-------- Supplied material

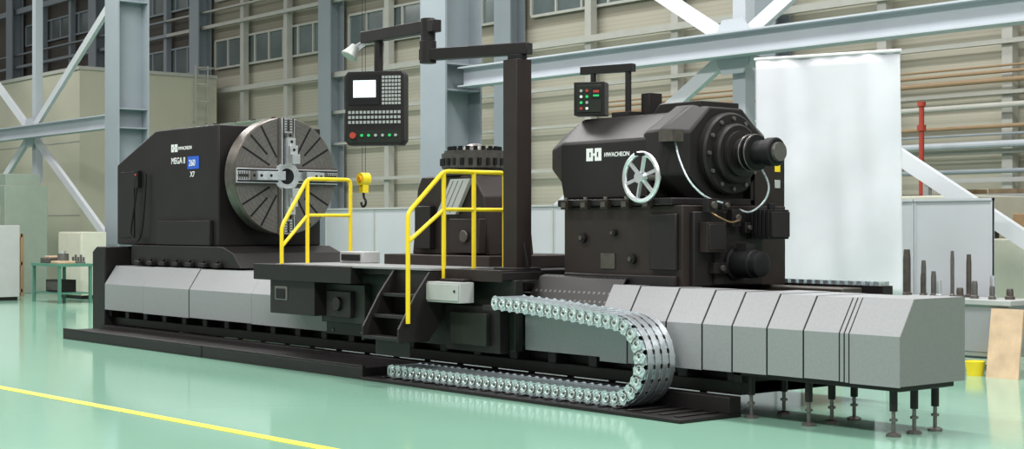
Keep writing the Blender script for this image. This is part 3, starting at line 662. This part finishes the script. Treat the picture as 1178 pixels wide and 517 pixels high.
# ================================================================ RIGHT BACKGROUND
b=B(); b.box(-11.25,-9.45,14.9,15.5,.78,.84,'jbox').box(-11.2,-9.5,14.94,15.45,.2,.78,'jbox').box(-11.15,-10.4,14.925,14.94,.25,.74,'greylt').box(-10.3,-9.55,14.925,14.94,.25,.74,'greylt')
for x in (-11.2,-9.55):
    for y in (14.95,15.38): b.box(x,x+.06,y,y+.06,0,.2,'jbox')
b.make('tool_bench',label='light grey steel bench with cupboard doors',category='workbench',bevel=.006)
for i,(x,y,r,h,m_) in enumerate([(-11.0,15.15,.045,.55,'chuckd'),(-10.87,15.3,.03,.42,'chuck'),(-10.7,15.05,.03,.28,'chuckd'),(-10.59,15.1,.03,.30,'chuck'),(-10.37,15.15,.022,.54,'chuck'),(-10.25,15.3,.03,.5,'chuckd'),(-10.04,15.1,.035,.2,'chuck'),(-9.9,15.25,.035,.26,'silver'),(-9.78,15.05,.03,.15,'chuck'),(-10.48,15.05,.03,.2,'silver'),(-10.2,15.05,.04,.12,'chuckd'),(-9.65,15.2,.04,.12,'chuckd')]):
    b=B(); b.rev((x,y,.84),(0,0,1),[(0,r*1.4),(.03,r*1.4),(.04,r),(h*.8,r),(h,r*.8)],m_,16)
    b.make('boring_bar',label='upright turned steel bar standing on grey bench',category='tool bar',group='steel bars on the bench')
b=B(); b.add([(-9.62,14.68,0),(-9.22,14.68,0),(-9.22,14.70,0),(-9.62,14.70,0),(-9.68,14.88,.75),(-9.28,14.88,.75),(-9.28,14.90,.75),(-9.68,14.90,.75)],[(0,3,2,1),(4,5,6,7),(0,1,5,4),(1,2,6,5),(2,3,7,6),(3,0,4,7)],'wood')
b.make('plywood_board',label='pale plywood board leaning against grey bench',category='board')
b=B(); b.rev((-9.80,14.75,0),(0,0,1),[(0,.09),(.13,.105),(.16,.11),(.165,.1),(.13,.09)],'yellow',24); b.make('plastic_tub',label='small yellow plastic tub on floor by bench',category='tub')
b=B(); b.box(-9.0,-7.7,14.75,15.2,.06,1.0,'white').box(-9.0,-7.7,14.75,15.2,1.0,1.05,'cream').box(-8.95,-7.75,14.8,15.15,0,.06,'dark').box(-8.9,-8.4,14.74,14.75,.15,.9,'jbox').box(-8.3,-7.8,14.74,14.75,.15,.9,'jbox')
b.make('side_cupboard',label='white metal cupboard beside grey bench',category='cabinet',bevel=.01)
b=B(); b.box(-13.6,-7.5,18,20,0,1.5,'cream').box(-13.4,-12.2,18.2,19.8,1.5,2.1,'cream').box(-11,-8,18.3,19.5,1.5,1.7,'jbox').box(-12.1,-11.9,18.2,18.5,1.5,1.8,'dark').box(-11.9,-11.3,18.8,19.2,1.5,1.85,'brown')
b.make('cream_machine',label='cream machine tool bed behind grey partition',category='machine',bevel=.02)
b=B()
for x in (-14.6,-12.4,-10.2,-8.0): b.box(x-.05,x+.05,20.6,20.7,0,2.5,'jbox')
for z in (2.35,2.1): b.box(-14.6,-8,20.55,20.6,z,z+.07,'jbox')
for i in range(8): b.box(-14.3+i*.75,-13.8+i*.75,20.75,21.1,1.9,2.25,('brown','wood','dark','jbox')[i%4])
b.box(-14.6,-8,20.6,21.2,1.82,1.9,'jbox')
b.make('storage_rack',label='light steel storage rack with assorted boxes by wall',category='rack')
# ================================================================ LIGHT
w=bpy.data.worlds.new('w'); S.world=w; w.use_nodes=True
w.node_tree.nodes['Background'].inputs[0].default_value=(1,.99,.97,1); w.node_tree.nodes['Background'].inputs[1].default_value=.40
def area(loc,sx,sy,p,rot=(0,0,0)):
    l=bpy.data.lights.new('hall_lamp','AREA'); l.shape='RECTANGLE'; l.size=sx;l.size_y=sy;l.energy=p; l.color=(1,.99,.97)
    o=bpy.data.objects.new('hall_lamp',l); COL.objects.link(o); o.location=loc; o.rotation_euler=rot
for x in (-30,-20,-10,-1):
    for y in (3,12): area((x,y,10.5),6,1.6,880)
area((-45,12,10.5),8,2,600); area((-20,19.5,11),20,1,600)
c=bpy.data.cameras.new('camera'); co=bpy.data.objects.new('camera',c); COL.objects.link(co)
co.location=(0,0,1.65); co.rotation_euler=(math.pi/2,0,math.asin(.772)); c.sensor_width=36; c.lens=1750/1178*36; c.shift_y=.003; c.clip_end=300
S.camera=co
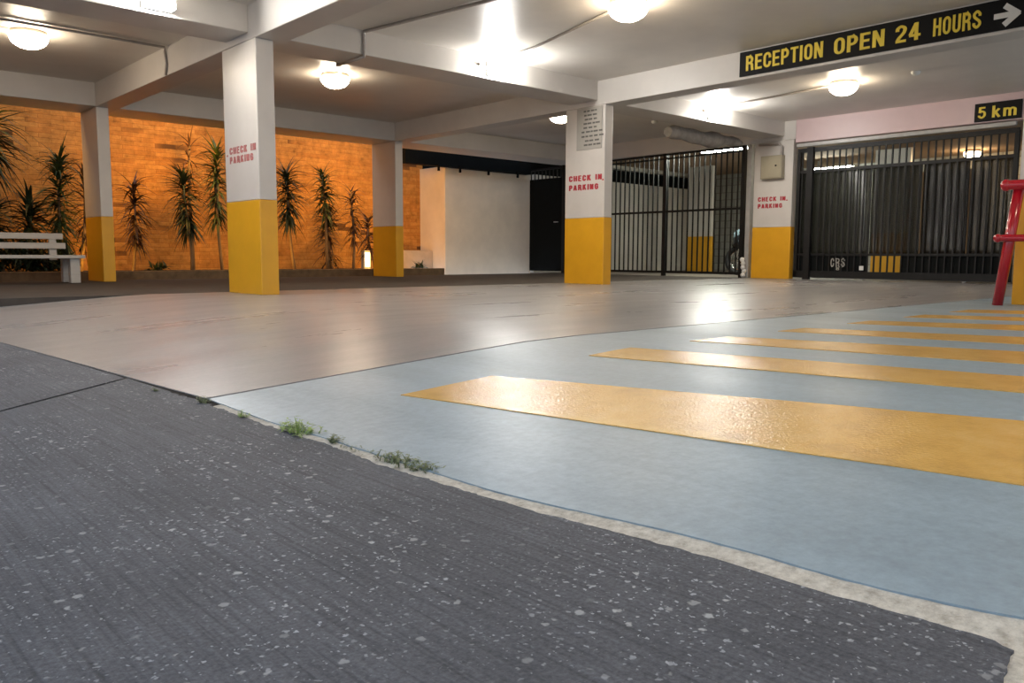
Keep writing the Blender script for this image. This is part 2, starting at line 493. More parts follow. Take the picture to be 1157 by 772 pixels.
# ------------------------------------------------------------------ key measures
XA, XB, XC, XD = 3.534, 8.444, 13.284, 18.2
YA, YB = 7.45, 12.38
S = 2.40            # underside of the deep beams
SB = 2.467          # underside of the cross beams
HC = 2.715          # ceiling
BLX, BLY = 0.16, 0.75
def zf(x):
    """the floor falls gently from the crest at x = 2.75 to the kerb"""
    t = 2.75 - x
    if t <= 0: return 0.0
    return -0.065 * (t - 0.12 * (1 - math.exp(-t / 0.12)))

# ------------------------------------------------------------------ ground
KERB = [(0.90, 11.0), (0.90, 7.0), (0.96, 5.33), (1.03, 3.91), (1.06, 3.21), (1.085, 2.74), (1.07, 2.24), (1.08, 1.97), (1.085, 1.48), (1.09, 1.24),
        (1.115, 1.06), (1.135, 0.95), (1.155, 0.82), (1.165, 0.68), (1.165, 0.58), (1.175, 0.48), (1.195, 0.37), (1.215, 0.31), (1.26, 0.10), (1.32, -0.4), (1.36, -3.0)]
def kerb_x(y):
    for (xa, ya), (xb, yb) in zip(KERB, KERB[1:]):
        if yb <= y <= ya:
            return xa + (xb - xa) * (ya - y) / (ya - yb)
    return KERB[0][0] if y > KERB[0][1] else KERB[-1][0]

def skirt(mb, ring, thick):
    n0 = len(mb.v)
    for i in ring:
        x, y, z = mb.v[i]
        mb.v += [(x, y, z), (x, y, z - thick)]
    k = len(ring)
    for i in range(k):
        j = (i + 1) % k
        mb.face([n0 + 2 * i, n0 + 2 * i + 1, n0 + 2 * j + 1, n0 + 2 * j])

def ground_mesh(name, ys, x_left, x_right, mat, thick=0.10, nx=26):
    """a slab whose top follows zf, with skirt faces round its edge"""
    mb = MB(); rows = []
    for y in ys:
        xl, xr = x_left(y), x_right(y)
        cols = []
        for i in range(nx + 1):
            t = i / nx
            x = xl + (xr - xl) * (t ** 2.0)
            mb.v.append((x, y, zf(x))); cols.append(len(mb.v) - 1)
        rows.append(cols)
    for a, b_ in zip(rows, rows[1:]):
        for i in range(nx):
            mb.face([a[i], a[i + 1], b_[i + 1], b_[i]], 0, True)
    ring = rows[0] + [r[-1] for r in rows[1:]] + rows[-1][-2::-1] + [r[0] for r in rows[-2:0:-1]]
    skirt(mb, ring, thick)
    return struct(mb.build(name, mat))

def frange(a, b_, n):
    return [a + (b_ - a) * i / n for i in range(n + 1)]

ground_mesh('floor', frange(2.735, 8.25, 24), lambda y: kerb_x(y), lambda y: 13.40, M['floor'])
ground_mesh('driveway_slab', frange(-3.0, 0.2, 10) + frange(0.3, 2.715, 40), lambda y: kerb_x(y), lambda y: 13.40, M['slab'])
slab = bpy.data.objects['driveway_slab']
struct(box(0.9, 13.40, 8.25, 13.30, -0.12, -0.002).build('floor', M['dark_floor']))
struct(box(13.40, 20.5, 2.0, 14.1, -0.12, -0.004).build('floor', M['base_floor']))
struct(box(-0.5, 14, -3.2, 13.4, -0.40, -0.30).build('ground', M['under']))

# yellow hatching painted on the slab: each stripe follows the fall of the floor
STRIPES = [((1.52, 2.22), (1.74, 0.74), (1.91, 2.23), (2.27, 0.74)),
           ((2.42, 2.25), (2.645, 0.78), (2.68, 2.23), (3.00, 0.83)),
           ((3.11, 2.20), (3.36, 0.93), (3.42, 2.20), (3.80, 1.06)),
           ((3.88, 2.19), (4.13, 1.16), (4.16, 2.20), (4.50, 1.26)),
           ((4.65, 2.19), (4.91, 1.38), (4.96, 2.18), (5.30, 1.49)),
           ((5.44, 2.16), (5.68, 1.55), (5.78, 2.16), (6.05, 1.60)),
           ((6.22, 2.14), (6.45, 1.60), (6.62, 2.14), (6.92, 1.60))]
for (a0, a1, b0, b1) in STRIPES:
    mb = MB(); ny, nx = 24, 8; grid = []
    for j in range(ny + 1):
        y = 2.21 + (-0.6 - 2.21) * j / ny
        xa = a0[0] + (a1[0] - a0[0]) * (y - a0[1]) / (a1[1] - a0[1])
        xb = b0[0] + (b1[0] - b0[0]) * (y - b0[1]) / (b1[1] - b0[1])
        wob = 0.006 * noise.noise((xa * 3, y * 6, 0))
        row = []
        for i in range(nx + 1):
            x = xa + wob + (xb - xa) * i / nx
            mb.v.append((x, y, zf(x) + 0.0025)); row.append(len(mb.v) - 1)
        grid.append(row)
    for r0, r1 in zip(grid, grid[1:]):
        for i in range(nx):
            mb.face([r0[i], r1[i], r1[i + 1], r0[i + 1]], 0, True)
    ring = grid[0] + [r[-1] for r in grid[1:]] + grid[-1][-2::-1] + [r[0] for r in grid[-2:0:-1]]
    skirt(mb, ring, 0.004)
    o = mb.build('painted_stripe', M['stripe'], slab)
    o['label'] = 'yellow painted hatching stripe'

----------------

**Your instructions**:
Report each line of the material above where the word "starting" appears.

**Exercise response**:
Keep writing the Blender script for this image. This is part 3, starting at line 662. This part finishes the script. Treat the picture as 1178 pixels wide and 517 pixels high.
Keep writing the Blender script for this image. This is part 2, starting at line 493. More parts follow. Take the picture to be 1157 by 772 pixels.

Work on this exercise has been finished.